First, we must do what we can to create environments in which all students find ways, if they choose, to participate in these conversations. Universities increasingly stand alone in society as forums for open community-based discourse and that surely is the correct and useful path here.

Second, we must measure our efforts not by how we fare in the context of short-term media coverage focused on individual cases, but rather by the lasting quality of the initiatives we launch now and continue to develop, and by the degree of their effectiveness in changing campus culture long after the attention of the press has waned.

Third, we must act boldly, creatively and energetically. This means a commitment to dedicating the financial resources and personnel needed to effect change, coupled with a willingness to explore different initiatives and replace those that prove ineffectual with better ideas. In the past few months, Columbia has opened a second rape crisis center; more than doubled the professional staff there; ensured around-the-clock access to those staff while preserving our valuable cohort of peer counselors; announced a new gender-based misconduct policy designed to be easily accessible to students; reinforced due process protections by providing counsel to students seeking such support in the disciplinary process; created and hired staff in our gender-based misconduct office whose sole responsibility is to support students in arranging accommodations, accessing resources, and educating them about the disciplinary process; and expanded consent and bystander training for incoming undergraduates.

Still more work remains to be done. One immediate goal is the creation of targeted training for our diverse population of undergraduate, graduate and professional students to be developed and made mandatory by next semester.

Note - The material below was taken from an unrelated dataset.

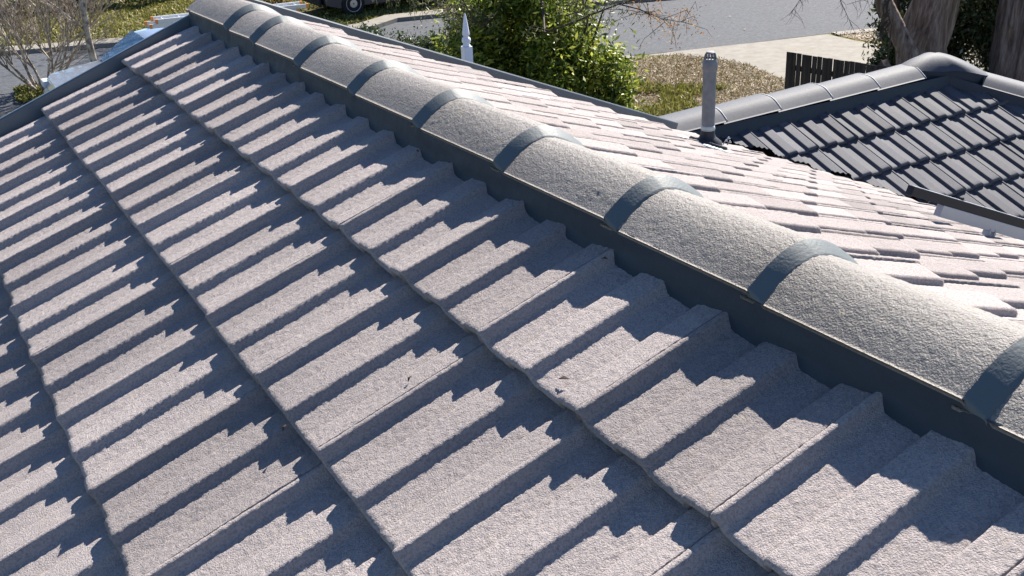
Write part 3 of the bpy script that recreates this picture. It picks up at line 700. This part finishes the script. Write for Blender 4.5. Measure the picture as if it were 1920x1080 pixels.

There is a long history in America of movements seeking to change deeply rooted behavioral norms that show promise and then, disappointingly, produce only marginal recalibrations of the status quo. No one can guarantee that the present public focus on sexual assault and other forms of gender-based misconduct will result in the degree of prevention and culture change we seek across society. What we can and must do, though, is sustain the effort to make our campuses safer over the long term and to encourage and train students to contribute thoughtfully to these changes in their own communities, both while they are in school and as they take their place in the broader world.